Pinellas Park would agree to change the zoning on the property so Suburban could build an 18,000-square-foot, three-story hotel with approximately 132 rooms.

The City Council, sitting as the Community Redevelopment Agency, is scheduled to make a final decision at its May 7 meeting. If members accept Suburban's offer, the company will have 45 days to make sure that it is feasible to put the hotel on that site.

Suburban estimates the project will cost at least $3.9-million. That includes $430,000 for the land; $110,000 for development; $475,000 for site work; and $2.9-million for construction.

A suite would include a combination living room and bedroom with a bath and a fully equipped kitchen. Rooms would be furnished.

Guests, some of whom stay several weeks, pay from $139 to $189 per week and $149 to $209 a week for double occupancy at the company's other hotels.

If the deal becomes final, it likely would mark the end of a contentious fight.

When Suburban first announced its intention to buy the Park Boulevard property, then-Mayor Cecil Bradbury greeted the company with outstretched arms and raves for choosing Pinellas Park. Proponents saw it as part of a turnaround for the city's redevelopment area and an asset to the tax rolls.

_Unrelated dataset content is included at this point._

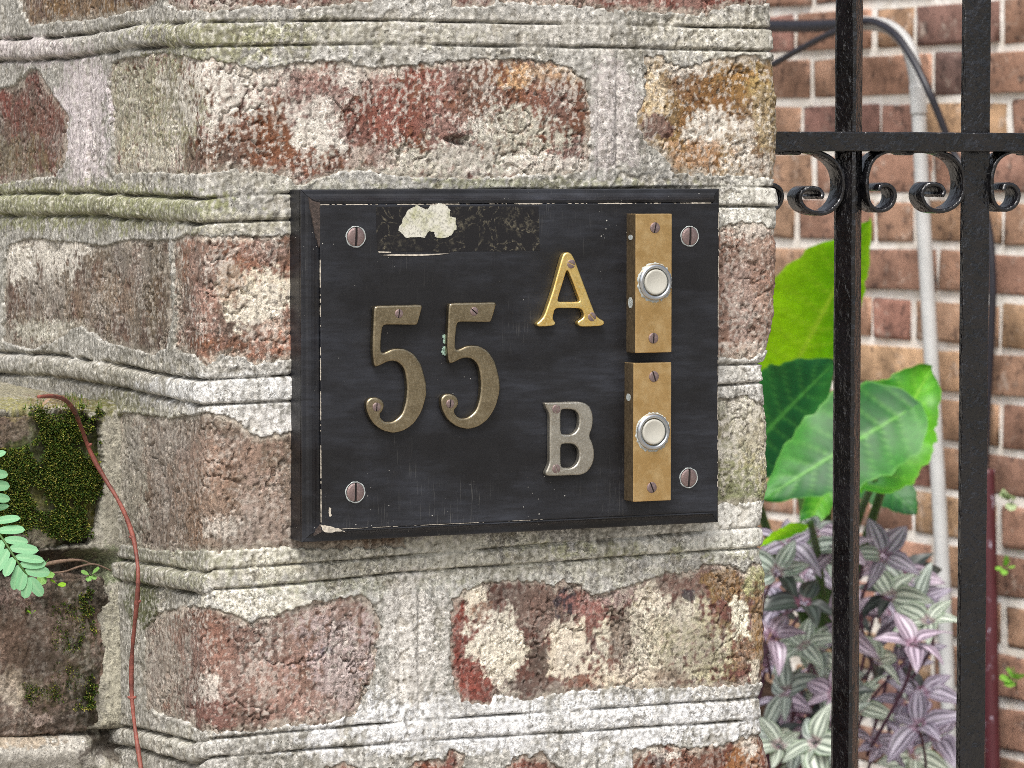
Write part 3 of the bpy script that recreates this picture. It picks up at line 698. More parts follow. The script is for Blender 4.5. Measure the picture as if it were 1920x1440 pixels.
# ------------------------------------------------------------------ the low mossy wall against the pier
LOW_BRICKS = [
    ([(-300, 765), (0, 765), (80, 760), (150, 770), (185, 792), (193, 850), (190, 930), (180, 1000), (165, 1022), (100, 1028), (0, 1032), (-300, 1032)], (C(78, 76, 46), C(58, 60, 38)),
     [(90, 900, 110, 90, C(96, 102, 40), .8, .7, .5), (60, 850, 70, 50, C(66, 70, 36), .8, .6, .2), (20, 800, 40, 34, C(112, 92, 82), .7, .6, .3), (150, 850, 40, 80, C(66, 72, 34), .7, .6, .3), (110, 930, 80, 40, C(104, 98, 36), .6, .9, .8), (60, 770, 60, 14, C(120, 108, 66), .7, .7, .4), (70, 1005, 30, 22, C(196, 184, 162), .8, .6, .4)], 0.03, -0.004),
    ([(-300, 1105), (0, 1102), (60, 1097), (130, 1092), (190, 1100), (207, 1130), (170, 1150), (185, 1180), (195, 1230), (190, 1260), (172, 1310), (180, 1350), (150, 1362), (0, 1374), (-300, 1374)], (C(144, 120, 106), C(112, 96, 84)),
     [(140, 1230, 60, 90, C(60, 58, 34), .75, .8, .6), (60, 1180, 90, 50, C(104, 86, 74), .6, .7, .4), (30, 1120, 60, 16, C(126, 98, 90), .7, .6, .4), (150, 1110, 70, 26, C(58, 54, 44), .8, .6, .2), (20, 1290, 34, 40, C(190, 176, 156), .85, .7, .4), (80, 1350, 16, 12, C(190, 170, 160), .8, .6, .3), (60, 1290, 30, 20, C(150, 140, 120), .6, .8, .6), (160, 1310, 40, 60, C(52, 50, 36), .7, .7, .5), (60, 1240, 60, 40, C(84, 70, 58), .6, .8, .3)], 0.08, 0.004),
]


def low_pt(px, py, off=0.0):
    return hit(px, py, F0 + NW * off, NW)


LEDGE_Z = float(low_pt(100, 757)[2])


def build_low_wall():
    root = thing('low_brick_wall', 'low mossy brick wall abutting the left side of the pier', 'low wall', tuple(F0))
    wv = spans([(-0.03, 0.10, 0.0008), (0.10, 0.42, 0.006)])
    zb = float(low_pt(100, 1480)[2])
    q = spans([(0.0, zb, 0.03), (zb, LEDGE_Z + 0.02, 0.0008), (LEDGE_Z + 0.02, LEDGE_Z + 0.30, 0.0022)])
    nu, nz = len(wv), len(q)
    # profile: straight up the face, rounded over, then back along the top
    r = 0.010
    def prof(x):
        y = np.where(x < LEDGE_Z, 0, x - LEDGE_Z); zz = np.minimum(x, LEDGE_Z)
        return np.stack([y, zz], 1)
    k = np.linspace(-1, 1, 11)
    pp = sum(prof(q + kk * r) for kk in k) / 11
    tt = sum(prof(q + kk * r + 1e-4) - prof(q + kk * r - 1e-4) for kk in k); tt /= np.linalg.norm(tt, axis=1)[:, None]
    P0 = (F0 + np.repeat(wv, nz)[:, None] * DW)
    P0 = P0 - NW * np.tile(pp[:, 0], nu)[:, None]; P0[:, 2] = np.tile(pp[:, 1], nu)
    NN = NW[None, :] * np.tile(tt[:, 1], nu)[:, None]; NN[:, 2] = np.tile(tt[:, 0], nu)
    U = np.repeat(wv, nz); Z = np.tile(q, nu)
    Pf = P0.copy()
    PX, PY = proj(Pf)
    face = (Z < LEDGE_Z + 0.004)
    n_mid = fbm(U, Z, 0.012, 4, 212); n_big = fbm(U, Z, 0.05, 3, 211); n_f = fbm(U, Z, 0.003, 3, 213, 0.65)
    h = 0.0005 + 0.001 * n_big + 0.0008 * n_mid + 0.0005 * n_f
    col = np.tile(C(160, 156, 144), (len(U), 1)) * (0.9 + 0.22 * n_big[:, None])
    strip = sstep(180, 198, PX + 6 * n_mid)
    h = h - 0.002 * (1 - strip)
    # soil in the open bed joint, overhang above the smooth footing mortar
    jt = np.exp(-((PY - 1064) / 26) ** 4) * (1 - sstep(190, 235, PX)) * face
    h = h - 0.016 * jt
    foot = sstep(1372, 1384, PY) * face * (1 - sstep(165, 190, PX + 4 * n_mid))
    gap = np.exp(-((PY - 1376) / 6) ** 2) * face
    hole = np.exp(-(((PX - 215) / 34) ** 2 + ((PY - 1400) / 26) ** 2)) * face
    h = h + 0.006 * foot * np.exp(-((PY - 1408) / 34) ** 2) - 0.010 * gap - 0.016 * hole
    SD = np.full(len(U), 1e3)
    rag = 6.0 * fbm(U, Z, 0.009, 4, 221, 0.6) + 2.5 * fbm(U, Z, 0.003, 2, 222)
    patches = []
    for bi, (poly, pal, st, white, off) in enumerate(LOW_BRICKS):
        sd = sdf(PX, PY, poly) + rag
        sd = np.where(face | (PY > 752), sd, 1e3)
        SD = np.minimum(SD, sd)
        hb = np.full(len(U), -0.012); s0 = 700 + bi * 20
        i = sd < 16
        x = off + 0.0016 * fbm(U[i], Z[i], 0.03, 3, s0) + 0.0014 * fbm(U[i], Z[i], 0.008, 4, s0 + 1, 0.62) + 0.0006 * n_f[i]
        x -= 0.004 * sstep(-22, 3, sd[i])
        hb[i] = x - 0.004 * sstep(4, 14, sd[i])
        patches.append((poly, pal, st, white, sd, hb, s0))
    drop = sstep(2, -3, SD)
    hm = h * (1 - drop) - 0.012 * drop
    lists = [(90, 1064, 190, 34, C(58, 48, 40), .95, .3, .25), (150, 1052, 60, 14, C(96, 84, 70), .6, .6, .4), (40, 1060, 60, 14, C(74, 58, 46), .6, .8, .4), (170, 1040, 40, 10, C(120, 124, 96), .6, .6, .4), (230, 1250, 40, 120, C(172, 168, 150), .7, .5, .4), (212, 900, 24, 130, C(152, 148, 134), .8, .4, .4), (205, 1060, 30, 34, C(120, 128, 100), .7, .6, .4),
             (80, 1408, 130, 30, C(190, 186, 178), .9, .4, .2), (40, 1385, 60, 14, C(150, 128, 100), .6, .7, .4), (210, 1400, 40, 34, C(70, 60, 52), .8, .6, .3), (60, 1440, 120, 20, C(176, 172, 164), .7, .6, .4),
             (60, 725, 120, 22, C(134, 128, 104), .8, .6, .5), (150, 745, 60, 24, C(84, 84, 36), .8, .7, .5), (30, 752, 60, 10, C(128, 124, 60), .7, .7, .6), (190, 760, 24, 30, C(90, 88, 46), .7, .6, .5), (20, 705, 60, 10, C(158, 152, 140), .7, .6, .4), (110, 745, 50, 16, C(110, 84, 70), .5, .8, .5)]
    col = stains(col, PX, PY, U, Z, lists, 800)
    f = fbm(U, Z, 0.0022, 3, 233, 0.7)
    dk = (sstep(0.12, 0.5, f) * 0.55)[:, None]; wt = (sstep(0.12, 0.5, -f) * 0.4 * sstep(60, 110, col.sum(1) * 255)) [:, None]
    col = col * (1 - dk) + col * 0.4 * dk
    col = col * (1 - wt) + np.minimum(col * 1.6, 0.85) * wt
    F = grid_faces(nu, nz)[:, ::-1]
    V = P0 + NN * hm[:, None] - F0
    keep = ~((SD[F] < -9).all(1))
    v, f_, c_, _ = submesh(V, F, keep, col)
    obj('mortar', mesh_from('mortar', v, f_, M_MORTAR, c_), root)
    for (poly, pal, st, white, sd, hb, s0) in patches:
        sel = (sd[F] < 14).all(1)
        V = P0 + NN * hb[:, None] - F0
        v, f_, _, used = submesh(V, F, sel, V)
        c_ = brick_colour(pal, st, white, PX[used], PY[used], U[used], Z[used], s0)
        v, f_, c_ = skirt(v, f_, c_, -NN[used] * 0.04)
        obj('brick', mesh_from('brick', v, f_, M_BRICK, c_), root)
    # moss: a cushion of small leafy blades
    rs = np.random.RandomState(5)
    VV, FF, CC = [], [], []
    zones = [(-20, 196, 768, 1026, 0.0, 30000), (40, 204, 1095, 1350, 0.004, 9000), (120, 200, 715, 792, 0.0, 1600), (-20, 130, 738, 775, 0.0, 900)]
    greens = [C(100, 122, 48), C(146, 148, 66), C(72, 96, 46), C(176, 168, 92), C(80, 104, 54)]
    for (xa, xb, ya, yb, off, cnt) in zones:
        px = rs.uniform(xa, xb, cnt); py = rs.uniform(ya, yb, cnt)
        dens = fbm(px / 3600, py / 3600, 0.016, 4, 301) - 0.9 * np.maximum(0, 1 - np.minimum(np.minimum(px + 60 - xa, xb - px) / 46, np.minimum(py - ya, yb - py) / 40)) ** 1.5 - 0.5 * sstep(120, 60, px) * (off > 0)
        bare = np.hypot((px - 15) / 60, (py - 805) / 36) < 1
        okm = (dens > (-0.42 if off == 0 else -0.10)) & ~bare & (rs.rand(cnt) < 0.3 + 1.6 * (dens + 0.4))
        for x, y, dn in zip(px[okm], py[okm], dens[okm]):
            p = low_pt(x, y, off)
            if p[2] > LEDGE_Z - 0.001:
                p = hit(x, y, np.array([0, 0, LEDGE_Z + 0.001]), UP); nrm = UP
            else: nrm = NW
            L = rs.uniform(0.0007, 0.0016) * (0.35 if nrm is UP else 1); wd = L * 0.45
            d = nrm + rs.normal(0, 0.55, 3) + np.array([0, 0, -0.15 if nrm is NW else 0.3]); d /= np.linalg.norm(d)
            sidev = np.cross(d, rs.normal(0, 1, 3)); sidev /= np.linalg.norm(sidev) + 1e-9
            b = len(VV)
            VV += [p - nrm * 0.0015 - sidev * wd - F0, p - nrm * 0.0015 + sidev * wd - F0, p + d * L * 0.7 + sidev * wd * 0.7 - F0, p + d * L * 1.3 - F0]
            FF.append((b, b + 1, b + 2, b + 3))
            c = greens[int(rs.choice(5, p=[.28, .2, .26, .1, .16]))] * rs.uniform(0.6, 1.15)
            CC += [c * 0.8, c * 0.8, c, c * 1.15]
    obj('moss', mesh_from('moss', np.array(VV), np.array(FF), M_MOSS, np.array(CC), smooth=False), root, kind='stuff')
    return root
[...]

Others such as Butler, who was running for office at the time, were more skeptical.

Opponents pointed to a stockholder lawsuit that accused company officials of failing to inform investors of the adverse impact on stock prices from opening many hotels at one time.

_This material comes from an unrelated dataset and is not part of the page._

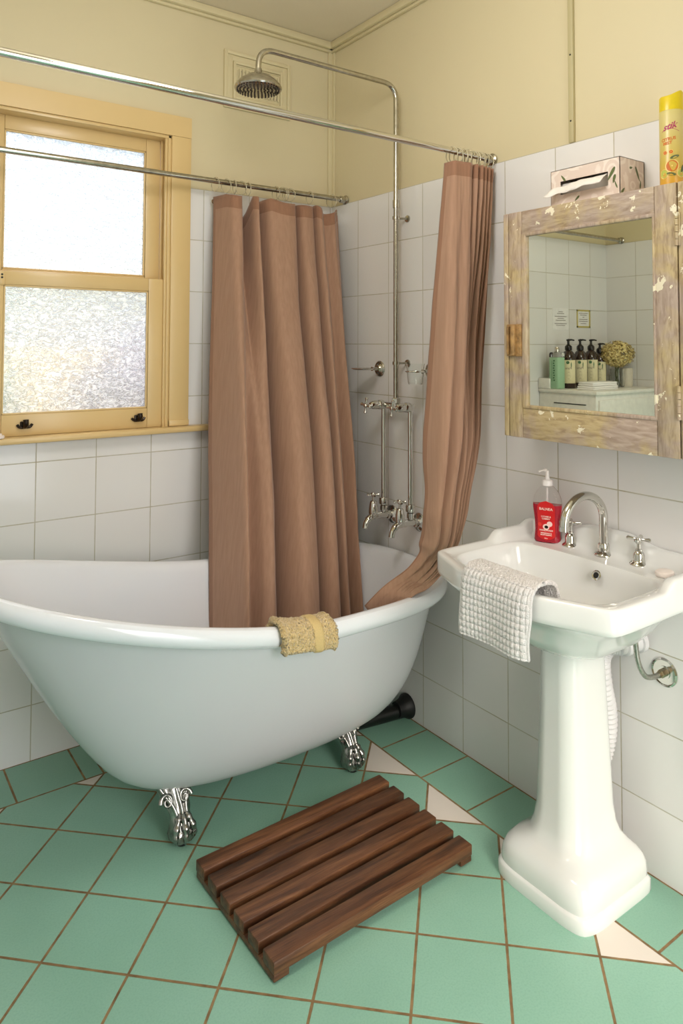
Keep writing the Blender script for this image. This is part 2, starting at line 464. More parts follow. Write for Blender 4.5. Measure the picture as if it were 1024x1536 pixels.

Opponents also worried that an economy extended-stay hotel would attract undesirables.

But those issues were not mentioned Tuesday night.

Instead, Williams said he was concerned about the density of the project and having that many rooms in about 3.05 acres.

Suburban said most of its projects of this size are on smaller lots that range from 1.9 to 2.25 acres.

Since this deal hinges on a zoning change, Butler said he was more concerned about the message sent to others in the redevelopment area that the city will not play by its own rules and will work to benefit itself while unfairly burdening business owners and residents.

The parcel originally had B-1 zoning, which allows business uses, such as hotels.

Pinellas Park changed that to MXD, a more restrictive zoning that limits the number of units that can be placed on a piece of property. It also allows for mixed residential and business uses on the same land at the same time.

Butler wants the city to re-examine zoning in the redevelopment area because the city has held business owners to other restrictive rules in the redevelopment district. Now, when it's the city that is inconvenienced by its own rules, he said, the city changes them to suit itself.

"Obviously, the redevelopment plan is not working," Butler said Friday. "That's the message I've been touting for weeks now, but everyone says it doesn't rain in Pinellas Park."

Butler pointed out that in the redevelopment's 10-year history, only one project has been brought in under the MXD zoning. That was First Baptist Church in the 5400 block of Park.

Home Depot came in under the B1 zoning. That means, Butler said, the MXD zoning is not appealing to developers or anybody interested in coming into the redevelopment area.